Nos decía el Abad General  en el Capítulo de la Congregación de Castilla  que estamos “acostumbrados a desear la compasión de Dios y de los demás, pero no les permitimos  que sean cercanos, que cuiden de nosotros y de nuestra miseria.  Muchos hermanos y hermanas en nuestras comunidades lloran, porque son o se sienten víctimas de los otros, pero después no aceptan que el superior, la superiora de la comunidad cuiden de ellos, que busquen afrontar con ellos su malestar.  No aceptan un camino de curación, acompañados de otros. Por otro lado, otros están “medio muertos”, pero se contentan con esta media vida, no desean nada, no esperan nada más.  O están convencidos que su “media vida” es ya una plenitud. En el fondo es un problema de idolatría, cuando monjes o monjas que “adoran” su trabajo, su servicio o tarea, incluso cuando ya no lo tienen, su autonomía, su perfección moral, o sus amistades particulares, y no desean nada más, es decir no desean ni siquiera a Dios.

Para vivir es preciso desear a Dios, buscarlo, sentir la necesidad de perdonar y de ser perdonados, vivir no a media vida, sobreviviendo, sino en plenitud. Quien se contenta con media vida, con sobrevivir, por seguir en el monasterio porque no se ve fuera, no perdona ni quiere ser perdonado, no reconoce su debilidad, no vive en plenitud, no busca a Cristo, no tienen paz ni da paz a la comunidad.

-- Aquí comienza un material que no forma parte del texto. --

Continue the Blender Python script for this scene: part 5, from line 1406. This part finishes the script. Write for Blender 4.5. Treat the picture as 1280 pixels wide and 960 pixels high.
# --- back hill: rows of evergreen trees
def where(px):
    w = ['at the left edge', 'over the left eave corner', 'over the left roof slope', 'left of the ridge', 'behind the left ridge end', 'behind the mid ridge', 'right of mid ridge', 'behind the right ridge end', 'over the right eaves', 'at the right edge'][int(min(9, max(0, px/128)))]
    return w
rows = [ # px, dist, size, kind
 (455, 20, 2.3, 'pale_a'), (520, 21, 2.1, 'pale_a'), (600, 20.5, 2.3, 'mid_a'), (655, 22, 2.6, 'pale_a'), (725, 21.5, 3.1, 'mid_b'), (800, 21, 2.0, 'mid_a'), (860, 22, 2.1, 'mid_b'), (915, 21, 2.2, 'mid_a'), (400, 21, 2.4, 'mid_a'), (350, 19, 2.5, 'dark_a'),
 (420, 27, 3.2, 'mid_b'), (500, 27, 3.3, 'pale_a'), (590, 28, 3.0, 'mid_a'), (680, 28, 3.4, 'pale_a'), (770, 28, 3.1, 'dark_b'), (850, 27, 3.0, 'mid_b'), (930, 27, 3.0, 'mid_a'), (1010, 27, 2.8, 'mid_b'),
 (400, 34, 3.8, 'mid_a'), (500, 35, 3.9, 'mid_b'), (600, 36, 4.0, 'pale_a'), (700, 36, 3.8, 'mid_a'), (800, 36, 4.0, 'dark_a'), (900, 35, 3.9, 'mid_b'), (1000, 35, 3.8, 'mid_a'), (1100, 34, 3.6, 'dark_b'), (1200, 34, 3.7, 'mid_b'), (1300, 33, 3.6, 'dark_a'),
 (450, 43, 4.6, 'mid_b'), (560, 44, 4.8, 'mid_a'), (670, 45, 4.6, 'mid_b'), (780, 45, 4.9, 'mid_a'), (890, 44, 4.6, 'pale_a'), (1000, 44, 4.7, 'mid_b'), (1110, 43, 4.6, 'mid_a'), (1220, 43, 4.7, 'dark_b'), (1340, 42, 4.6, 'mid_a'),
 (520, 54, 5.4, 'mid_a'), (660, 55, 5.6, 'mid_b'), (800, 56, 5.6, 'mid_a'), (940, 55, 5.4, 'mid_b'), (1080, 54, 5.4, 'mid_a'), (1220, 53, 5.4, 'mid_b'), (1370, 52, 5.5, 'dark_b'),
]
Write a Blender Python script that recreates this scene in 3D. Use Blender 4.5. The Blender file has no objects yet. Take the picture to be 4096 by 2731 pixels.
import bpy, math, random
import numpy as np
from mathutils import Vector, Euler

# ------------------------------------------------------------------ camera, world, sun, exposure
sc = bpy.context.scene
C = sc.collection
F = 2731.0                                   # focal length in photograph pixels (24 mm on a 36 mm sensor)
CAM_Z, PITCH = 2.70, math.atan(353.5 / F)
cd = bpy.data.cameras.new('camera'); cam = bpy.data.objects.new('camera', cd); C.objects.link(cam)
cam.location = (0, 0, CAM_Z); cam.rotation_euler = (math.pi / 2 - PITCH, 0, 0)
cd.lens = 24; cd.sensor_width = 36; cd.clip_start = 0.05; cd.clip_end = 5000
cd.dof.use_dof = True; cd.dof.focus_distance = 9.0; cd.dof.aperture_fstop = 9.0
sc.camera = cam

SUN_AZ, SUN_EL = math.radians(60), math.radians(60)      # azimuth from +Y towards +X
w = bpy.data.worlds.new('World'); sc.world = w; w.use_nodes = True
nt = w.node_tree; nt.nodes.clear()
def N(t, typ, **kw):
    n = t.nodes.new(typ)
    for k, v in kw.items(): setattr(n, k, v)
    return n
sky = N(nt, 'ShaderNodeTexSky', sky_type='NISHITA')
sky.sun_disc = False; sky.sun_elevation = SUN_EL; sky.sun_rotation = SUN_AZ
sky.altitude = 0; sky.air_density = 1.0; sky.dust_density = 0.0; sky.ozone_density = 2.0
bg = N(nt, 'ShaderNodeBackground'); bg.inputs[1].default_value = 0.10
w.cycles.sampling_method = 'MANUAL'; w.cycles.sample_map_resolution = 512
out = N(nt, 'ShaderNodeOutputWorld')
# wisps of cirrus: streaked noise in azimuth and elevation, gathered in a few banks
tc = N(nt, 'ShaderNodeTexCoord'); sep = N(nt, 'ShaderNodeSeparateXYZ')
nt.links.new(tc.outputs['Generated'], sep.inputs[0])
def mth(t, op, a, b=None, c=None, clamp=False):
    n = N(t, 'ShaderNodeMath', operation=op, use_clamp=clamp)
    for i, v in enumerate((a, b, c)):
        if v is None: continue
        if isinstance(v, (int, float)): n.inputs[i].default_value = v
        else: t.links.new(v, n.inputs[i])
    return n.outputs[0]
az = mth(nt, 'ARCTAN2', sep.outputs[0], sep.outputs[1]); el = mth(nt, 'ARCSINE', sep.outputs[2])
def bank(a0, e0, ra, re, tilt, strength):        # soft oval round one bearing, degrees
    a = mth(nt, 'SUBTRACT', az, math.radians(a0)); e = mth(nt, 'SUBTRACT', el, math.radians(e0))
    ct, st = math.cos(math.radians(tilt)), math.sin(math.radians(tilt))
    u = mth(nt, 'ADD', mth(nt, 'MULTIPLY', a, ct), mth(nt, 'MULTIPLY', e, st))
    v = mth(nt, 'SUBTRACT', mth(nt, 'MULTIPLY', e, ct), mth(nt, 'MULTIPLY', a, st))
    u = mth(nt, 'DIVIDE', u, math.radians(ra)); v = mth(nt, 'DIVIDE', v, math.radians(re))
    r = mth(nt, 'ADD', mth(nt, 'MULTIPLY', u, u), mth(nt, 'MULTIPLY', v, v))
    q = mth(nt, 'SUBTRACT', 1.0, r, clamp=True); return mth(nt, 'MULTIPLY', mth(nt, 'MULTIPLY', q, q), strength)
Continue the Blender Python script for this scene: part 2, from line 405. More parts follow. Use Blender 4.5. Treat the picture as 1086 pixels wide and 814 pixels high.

Tiene necesidad de la plegaria, de recibir y otorgar el perdón, ya que como escribe san Doroteo: “quien se fortalece con la oración o la meditación tolerará fácilmente, sin perder la paz, a un hermano que le insulta. En otras ocasiones soportará al hermano con paciencia, porque se trata de alguien a quien se profesa un gran afecte. Otras veces también por menosprecio, al tener por nadie a quien busca perturbarlo y no se digna tomarlo en consideración, como si se tratase del más despreciable de los hombres, ni se digna de dirigirle la palabra, ni recordar o comentar delante de otros sus injurias.  De aquí viene que no se turba ni se aflige, si menosprecia y tiene en nada lo que se dice. En cambio la aflicción o turbación por las palabras de un hermano provienen de la mala disposición momentánea o del odio hacia el hermano. También podemos referirnos a otras causas. Pero si examinamos con atención la cuestión veremos como la causa de toda turbación viene de que nadie se acusa a sí mismo. De aquí deriva toda molestia y aflicción, de aquí el que nunca se tenga paz; y esto no ha de extrañarnos, ya que los santos nos enseñan que la acusación de sí mismo es el único camino que nos lleva a la paz. Que esto es así lo hemos comprobado en muchas ocasiones; y nosotros, a pesar de todo esperamos alcanzar el descanso a pesar de nuestra desidia, o pensamos caminar rectamente a pesar d nuestras repetidas impaciencias y de nuestra resistencia a acusarnos a nosotros mismos. (San Doroteo abad, Instrucción 7, Sobre la acusación a uno mismo)

Escribe el Papa Francisco en la Constitución Apostólica Vultum Dei Quaerere, sobre la vida contemplativa que “las personas consagradas, que siguen al Señor en virtud de su consagración, lo siguen de una manera profética”, y son  llamadas a descubrir los signos  de la presencia de Dios en la vida cotidiana, a ser conscientes interlocutores capaces de reconocer los interrogantes que Dios y la humanidad nos plantean.  Para cada consagrado y cada consagrada el gran desafío consiste en la capacidad de seguir buscando a Dios “con los ojos de la fe en un mundo que ignora su presencia”, volviendo a proponer, al hombre y a la mujer de hoy, la vida casta, pobre y obediente de Jesús, como un signo creíble y fiable, llegando a ser de este modo “exégesis viva de la Palabra de Dios”. Descubrir los signos de la presencia de Dios en la plegaria, en la vida comunitaria, perdonando y pidiendo perdón.

Hoy (Domingo XVII TO, C) el Evangelio y la Regla nos centran la mirada en la Oración Dominical, el Padrenuestro, que como mínimo decimos seis veces al día. Pongamos los cinco sentidos en esta plegaria, seguros de que si buscamos a Dios lo encontraremos, que si trucamos, Él nos abrirá, que si le pedimos nos lo concederá.